» **Task description**
Tell me how many lines hold "scene", please, using only the number.

» **Dataset content**
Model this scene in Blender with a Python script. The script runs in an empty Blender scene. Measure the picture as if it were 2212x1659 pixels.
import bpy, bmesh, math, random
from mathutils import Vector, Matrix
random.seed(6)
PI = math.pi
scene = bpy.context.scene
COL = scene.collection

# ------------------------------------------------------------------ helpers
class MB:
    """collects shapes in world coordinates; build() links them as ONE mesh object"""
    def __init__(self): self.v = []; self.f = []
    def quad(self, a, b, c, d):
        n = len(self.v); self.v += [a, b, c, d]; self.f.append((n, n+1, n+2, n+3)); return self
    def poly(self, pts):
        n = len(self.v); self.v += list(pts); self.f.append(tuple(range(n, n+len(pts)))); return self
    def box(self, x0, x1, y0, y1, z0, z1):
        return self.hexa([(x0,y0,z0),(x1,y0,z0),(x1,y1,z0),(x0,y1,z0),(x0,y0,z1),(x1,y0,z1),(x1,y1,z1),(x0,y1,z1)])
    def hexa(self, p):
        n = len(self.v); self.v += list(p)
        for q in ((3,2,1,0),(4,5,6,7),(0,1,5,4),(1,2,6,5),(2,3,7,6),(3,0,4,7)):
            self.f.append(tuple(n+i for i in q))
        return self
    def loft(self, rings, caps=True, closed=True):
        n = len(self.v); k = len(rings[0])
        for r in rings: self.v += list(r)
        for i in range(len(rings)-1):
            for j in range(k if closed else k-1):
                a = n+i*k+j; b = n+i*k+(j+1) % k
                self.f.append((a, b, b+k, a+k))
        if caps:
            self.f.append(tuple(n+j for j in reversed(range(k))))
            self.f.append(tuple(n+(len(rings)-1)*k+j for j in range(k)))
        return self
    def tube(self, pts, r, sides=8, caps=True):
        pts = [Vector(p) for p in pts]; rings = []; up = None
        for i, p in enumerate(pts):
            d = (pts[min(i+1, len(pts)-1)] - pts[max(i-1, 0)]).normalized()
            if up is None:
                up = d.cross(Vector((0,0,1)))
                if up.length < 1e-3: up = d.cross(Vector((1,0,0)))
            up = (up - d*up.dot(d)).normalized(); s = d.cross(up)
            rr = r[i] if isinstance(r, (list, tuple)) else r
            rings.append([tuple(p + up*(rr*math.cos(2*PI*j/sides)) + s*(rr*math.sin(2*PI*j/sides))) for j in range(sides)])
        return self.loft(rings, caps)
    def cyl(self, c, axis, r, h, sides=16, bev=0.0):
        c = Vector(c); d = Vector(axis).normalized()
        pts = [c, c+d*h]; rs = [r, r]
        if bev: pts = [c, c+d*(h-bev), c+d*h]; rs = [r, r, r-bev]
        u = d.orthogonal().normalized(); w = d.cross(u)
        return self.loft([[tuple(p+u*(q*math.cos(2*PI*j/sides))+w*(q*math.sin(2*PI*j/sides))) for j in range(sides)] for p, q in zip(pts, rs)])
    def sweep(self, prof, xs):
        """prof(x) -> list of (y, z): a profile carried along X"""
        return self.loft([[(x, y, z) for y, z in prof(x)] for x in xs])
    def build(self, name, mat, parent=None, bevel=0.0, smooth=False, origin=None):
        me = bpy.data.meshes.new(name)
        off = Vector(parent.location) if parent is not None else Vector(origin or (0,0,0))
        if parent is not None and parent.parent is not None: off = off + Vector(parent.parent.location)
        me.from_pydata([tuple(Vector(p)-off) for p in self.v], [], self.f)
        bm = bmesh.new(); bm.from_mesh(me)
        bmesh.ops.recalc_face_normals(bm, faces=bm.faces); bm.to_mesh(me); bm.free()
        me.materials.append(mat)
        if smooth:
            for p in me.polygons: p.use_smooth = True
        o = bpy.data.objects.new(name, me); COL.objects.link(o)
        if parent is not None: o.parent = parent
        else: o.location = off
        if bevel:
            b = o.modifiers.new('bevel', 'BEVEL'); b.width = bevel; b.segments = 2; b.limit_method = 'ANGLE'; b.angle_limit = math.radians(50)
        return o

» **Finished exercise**
3